Measuring the impact of a company's social efforts is complex and multidimensional. Intangible changes are often subjective, making them extremely difficult to quantify. Governments have long struggled to measure social performance over time and have not been able to find accurate ways of doing so. Investors continue to look for ways to reduce the complexity of the analysis of social impact on investments and turn it into some form of measurement that's easy to compare. Despite the complexity of the problem, some analysts have been able to measure the level of customer satisfaction or put a value on intangible issues such as innovation, brand recognition, culture, etc.

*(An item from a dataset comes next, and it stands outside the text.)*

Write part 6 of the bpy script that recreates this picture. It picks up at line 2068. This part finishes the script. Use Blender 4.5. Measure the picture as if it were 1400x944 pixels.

Types of Social Measurement

In a paper called 'Putting the S in ESG: Measuring Human Rights Performance for Investors,' the authors discuss three types of social measurement. Company-focused frameworks aim to highlight sustainability and human rights reporting guidelines as the best way for companies to share data in public disclosures and sustainability practices.

Investor-focused frameworks rely on ESG data providers, third-party researchers, and ratings and indices that are geared toward the investor audience. Human rights-focused frameworks look at publicly available ratings and rankings that were designed by human rights experts to identify which businesses take the lead on labor and other human rights factors.

What Can We Expect From 'S' in the Future?

Financial experts have done some studies on the impact of efforts versus effects.

Under the heading of efforts, they include resource investments such as funds that are dedicated to sustainability projects, staff time or donations, and activities that will result in advances in social objectives. These efforts can be measured by the number of training and community programs and the staff assigned to sustainability oversight, policies and audits, as noted in the paper, 'Putting the S in ESG.'

The paper notes that effects can be measured by the outcomes and longer-term impacts of efforts and provides a few examples on how to measure it. Some indicators include such things as the number of human rights violations reported during various periods, an increase in the number of new jobs or a noticeable increase in diversity at the senior leadership level.

What Should We Expect in the Future of Social Measurement?

In the future, financial and ESG experts hope to have better methods for measuring companies' real-world effects, in addition to measuring their efforts. They also hope to develop more diversified data and data that exceeds the requirements for company disclosure. To obtain measurable data, experts will need to establish clear, reliable standards for evaluating social investments. The primary audience for ESG metrics will target investors.